桂扇生先生今日はまごとにありがとうございました。
また先生の落語を見に行きたいと心から思っております。

■徐 嘉曼さん(中国・女性)
初めての落語、面白かったです。面白い話だけではなく、着物の着き方なども教えてくれて、よかったです。落語で使う道具の使い方やほかの普段言わない説明を教えてくれて、外国人にとってとても貴重な体験だと思います。一年前に落語を聞いたら、たぶん面白いとは思わなかったけど、今はちゃんと聞き取れるし、落語家もゆっくりしゃべってくれるし、よかったと思います。

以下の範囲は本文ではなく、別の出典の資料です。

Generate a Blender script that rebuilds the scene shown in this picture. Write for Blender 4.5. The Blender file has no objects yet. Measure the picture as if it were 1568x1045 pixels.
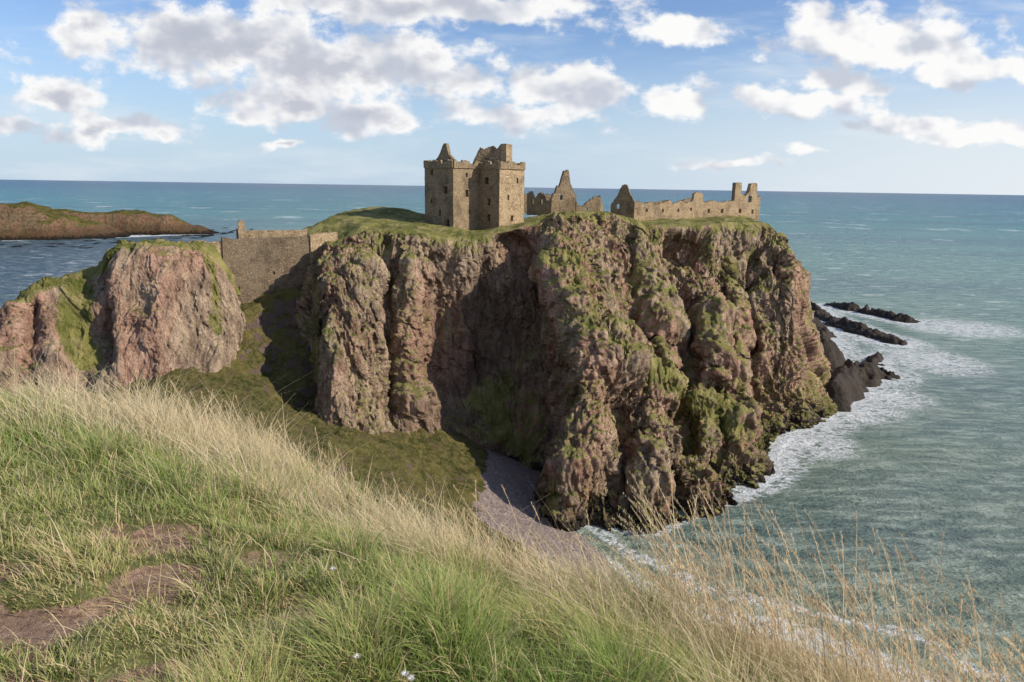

■パン テゥヨーテイー ワナッツサボデイーさん(タイ・女性)x
初めての日本の落語を鑑賞しました。タイでも一人でおもしろい話を話すことがあります。今日は本当の日本の落語のやり方を分かりました。扇子と手ぬぐいだけ使って、おもしろい話を話してくれてありがとうございます。日本語もゆっくり話してくれたし 外国人の私たちの気持ちを分かってくれたし感謝いたします。
おもしろいことだけじゃなくて 日本の文化も勉強しました。大江戸時代の話はすごいです。

■グエン ゴック トゥアンさん(ベトナム・男性)
本当に面白かったです。
楽しい時間をくださって、ありがとうございました。
たくさん笑いました。うれしいです。
いろいろなことを教えてくれました。
あなたが食べているのを見ると、おなかがすいちゃった。
Thank you!

■艾克然木 卡得尓さん(中国・男性)
今日扇生さんの落語を聞きました。とてもおもしろかったです。ご飯を食へたところをとてもうまくまねしたとおもいます。話しの内容もわかりやすいし、おもしろかったです。ウイグルでも落語のような文化もあります。今日扇生さんの落語を聞いて ウイグルの文化の日本語やつ聞いた気がした。もっと聞きたいけれど時間が短かったと思います。扇生が落語を聞かせていただいてありがとうございます。

■方薇婷さん(台湾・女性)
日本へ来だばかりの時、日本語があまりわからなかったです。「笑点」という番組を見た時、どうして皆さんが笑うか、全然わからなかったです。今は日本語がもっと上手になって、その番組を見た時、落語家の話が全部わかって、すぐ笑ってきました。その時から落語が好きになりました。
今日、直接に落語を観ると本当に楽しかったです。桂さんは落語を話した時、表情と声はとても豊かで、内容も面白かったです。面白くて、笑いすぎて、涙が出ました。今回は本当にいい経験になりました。

■鄭乃云さん(台湾・女性)
今日落語はおもしろかったです。聞いた時、語速は早いですので、必ず集中しなければならないですね。ねずみの話、短いですが、分かりやすいので、好きです!怖いまんじゅうは簡単です。でも、怖いまんじゅうより時そばはもっと面白いと思います。そして、着物の紹介も新鮮です。今、着物を着て見たいですね。
桂扇生さんの表情は豊かです。擬音もすごく似てます。本当にすばらしいです!
スーシャさんもすばらしいです!勇気がありますね!かっこいいですね!いい経験でした!

■グエン テイ ホン アンさん(ベトナム・女性)
落語を聞いたら、一番いんしょうにのこったことはおじいさんのそばの食べ方はおもしろくてたまらないです。おじいさんはそばの食べ方を言いながら、行動で食べ方も言い換えました。楽しかったです。あとは、Suushaさんは落語をやってみました。かみがたの話はクラスでじつの話です。私こそ、Suushaさんのかみがたはとりみたいと言いました。